An Efficient Code-Domain NOMA Transceiver for mm-Wave Hybrid Massive MIMO Architectures

TL;DR

This paper introduces a novel code-domain NOMA transceiver architecture for mm-wave massive MIMO systems, demonstrating improved performance and lower complexity in uplink scenarios with limited RF chains.

Contribution

It proposes a hybrid beamforming framework integrating code-domain NOMA, and introduces a new receiver architecture for MUSA, enhancing uplink performance and reducing complexity.

Findings

Code-domain NOMA outperforms conventional methods with few RF chains.

The new MUSA receiver reduces complexity compared to classical designs.

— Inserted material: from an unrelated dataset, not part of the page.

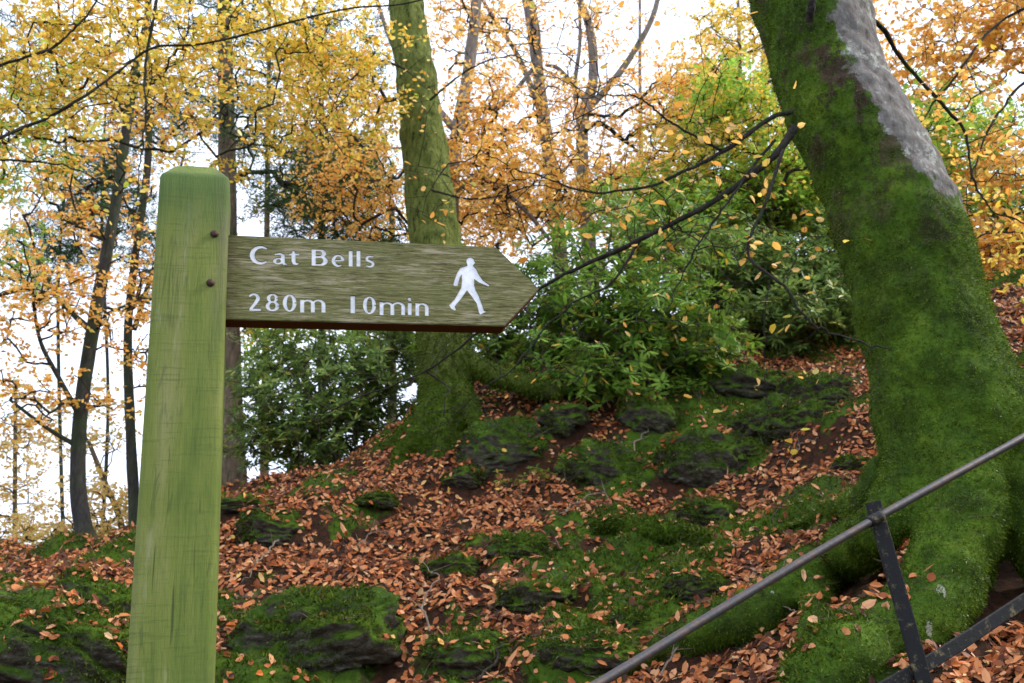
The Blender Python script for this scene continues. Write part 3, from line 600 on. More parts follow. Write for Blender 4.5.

Performance analysis shows benefits in bit-error rate and information rate.

Abstract

Massive MIMO and non-orthogonal multiple access (NOMA) are crucial methods for future wireless systems as they provide many advantages over conventional systems. Power-domain NOMA methods are investigated in massive MIMO systems, whereas there is little work on integration of code-domain NOMA and massive MIMO which is the subject of this study. We propose a general framework employing user-grouping based hybrid beamforming architecture for mm-wave massive MIMO systems where NOMA is considered as an intra-group process. It is shown that classical receivers of sparse code multiple access (SCMA) and multi-user shared access (MUSA) can be directly adapted. Additionally, a novel receiver architecture which is an improvement over classical one is proposed for uplink MUSA. This receiver makes MUSA preferable over SCMA for uplink transmission with lower complexity. We provide a lower bound on achievable information rate (AIR) as a performance measure. We show that code-domain NOMA schemes outperform conventional methods with very limited number of radio frequency (RF) chains where users are spatially close to each other. Furthermore, we provide an analysis in terms of bit-error rate and AIR under different code length and overloading scenarios for uplink transmission where flexible structure of MUSA is exploited.